A 20 ans, à l’hôpital, on m’a expliqué toutes les choses que je ne pouvais plus faire. J’ai poussé la porte d’un club d’escrime et un maître d’armes m’a dit que c’était à moi d’écrire ce que je pouvais encore faire. J’ai découvert qu’il pouvait naître de ce corps-là un vrai plaisir à faire une activité sportive.

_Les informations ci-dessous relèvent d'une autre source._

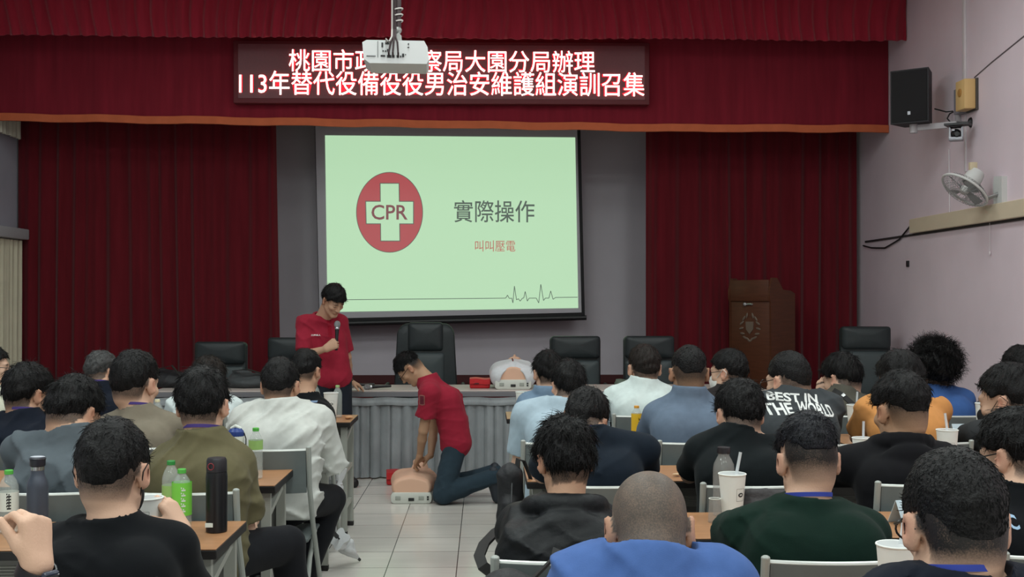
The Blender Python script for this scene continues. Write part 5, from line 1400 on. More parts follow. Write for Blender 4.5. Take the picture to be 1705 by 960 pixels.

Le handicap mental est l’enfant pauvre du mouvement paralympique. Paris 2024 va-t-il essayer d’améliorer cette réalité ?
Il y a deux membres fondateurs au sein du Comité paralympique : le handisport et le sport adapté – consacré aux handicapés mentaux –, qui a effectué son retour aux Jeux en  2012 après sa suspension (pour un cas de tricherie en  2000). Il n’est pas simple de classifier les handicaps mentaux, même si cela progresse. En  2024, on travaillera avec le Comité paralympique international pour que tous les types de handicaps soient présents. Et on fera aussi en sorte que tous les publics puissent assister aux compétitions grâce aux bénévoles.

 

L’enjeu de Paris 2024 n’est-il pas plus fort pour le sport paralympique que pour le sport olympique ?
Il existe un fossé -entre ces deux dimensions. Pour 1 euro dépensé dans la préparation d’un athlète paralympique, 20  euros le sont pour un athlète olympique. On a de la marge, donc le développement va être plus fort chez nous. Il y a des signes positifs : récemment, le ministère a versé 1  million d’euros supplémentaire. Nous avons besoin d’un soutien financier et d’une expertise pour encadrer les 22 disciplines. Nos entraîneurs sont des bénévoles, ils doivent prendre des congés payés ou des congés sans solde. A Paris, toutes les équipes de France seront qualifiées directement et il faudra que l’on soit compétitif dans des sports collectifs comme le goalball – sport de ballon pour déficients visuels  ou le volley assis. Il y a encore du travail pour rejoindre les meilleures nations paralympiques.